──────── Task data ────────

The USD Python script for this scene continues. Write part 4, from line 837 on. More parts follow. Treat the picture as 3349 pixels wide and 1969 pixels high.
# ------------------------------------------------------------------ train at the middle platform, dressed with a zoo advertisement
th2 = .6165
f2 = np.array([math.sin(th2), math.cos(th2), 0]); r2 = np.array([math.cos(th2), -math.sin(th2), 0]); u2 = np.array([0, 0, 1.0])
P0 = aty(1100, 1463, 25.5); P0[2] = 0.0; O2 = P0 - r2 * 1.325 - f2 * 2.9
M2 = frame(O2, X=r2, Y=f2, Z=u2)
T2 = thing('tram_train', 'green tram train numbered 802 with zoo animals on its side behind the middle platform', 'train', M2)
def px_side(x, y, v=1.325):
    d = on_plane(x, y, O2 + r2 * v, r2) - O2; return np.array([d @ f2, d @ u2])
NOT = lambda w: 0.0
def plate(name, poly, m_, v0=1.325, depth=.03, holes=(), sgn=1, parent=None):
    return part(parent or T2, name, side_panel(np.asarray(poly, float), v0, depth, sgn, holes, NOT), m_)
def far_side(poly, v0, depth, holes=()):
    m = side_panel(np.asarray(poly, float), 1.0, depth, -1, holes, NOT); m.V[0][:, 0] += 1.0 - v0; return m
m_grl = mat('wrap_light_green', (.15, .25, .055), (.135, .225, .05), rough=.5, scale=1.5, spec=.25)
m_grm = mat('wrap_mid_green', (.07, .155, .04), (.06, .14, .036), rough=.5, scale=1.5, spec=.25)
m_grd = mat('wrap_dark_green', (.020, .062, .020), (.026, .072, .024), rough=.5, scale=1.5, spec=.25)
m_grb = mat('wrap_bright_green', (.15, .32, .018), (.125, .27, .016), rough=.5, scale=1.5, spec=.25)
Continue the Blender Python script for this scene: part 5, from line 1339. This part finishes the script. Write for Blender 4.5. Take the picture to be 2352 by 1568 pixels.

────────

Exercise → Go through the listing above and restate it word for word.

Output →
The USD Python script for this scene continues. Write part 4, from line 837 on. More parts follow. Treat the picture as 3349 pixels wide and 1969 pixels high.
# ------------------------------------------------------------------ train at the middle platform, dressed with a zoo advertisement
th2 = .6165
f2 = np.array([math.sin(th2), math.cos(th2), 0]); r2 = np.array([math.cos(th2), -math.sin(th2), 0]); u2 = np.array([0, 0, 1.0])
P0 = aty(1100, 1463, 25.5); P0[2] = 0.0; O2 = P0 - r2 * 1.325 - f2 * 2.9
M2 = frame(O2, X=r2, Y=f2, Z=u2)
T2 = thing('tram_train', 'green tram train numbered 802 with zoo animals on its side behind the middle platform', 'train', M2)
def px_side(x, y, v=1.325):
    d = on_plane(x, y, O2 + r2 * v, r2) - O2; return np.array([d @ f2, d @ u2])
NOT = lambda w: 0.0
def plate(name, poly, m_, v0=1.325, depth=.03, holes=(), sgn=1, parent=None):
    return part(parent or T2, name, side_panel(np.asarray(poly, float), v0, depth, sgn, holes, NOT), m_)
def far_side(poly, v0, depth, holes=()):
    m = side_panel(np.asarray(poly, float), 1.0, depth, -1, holes, NOT); m.V[0][:, 0] += 1.0 - v0; return m
m_grl = mat('wrap_light_green', (.15, .25, .055), (.135, .225, .05), rough=.5, scale=1.5, spec=.25)
m_grm = mat('wrap_mid_green', (.07, .155, .04), (.06, .14, .036), rough=.5, scale=1.5, spec=.25)
m_grd = mat('wrap_dark_green', (.020, .062, .020), (.026, .072, .024), rough=.5, scale=1.5, spec=.25)
m_grb = mat('wrap_bright_green', (.15, .32, .018), (.125, .27, .016), rough=.5, scale=1.5, spec=.25)
Continue the Blender Python script for this scene: part 5, from line 1339. This part finishes the script. Write for Blender 4.5. Take the picture to be 2352 by 1568 pixels.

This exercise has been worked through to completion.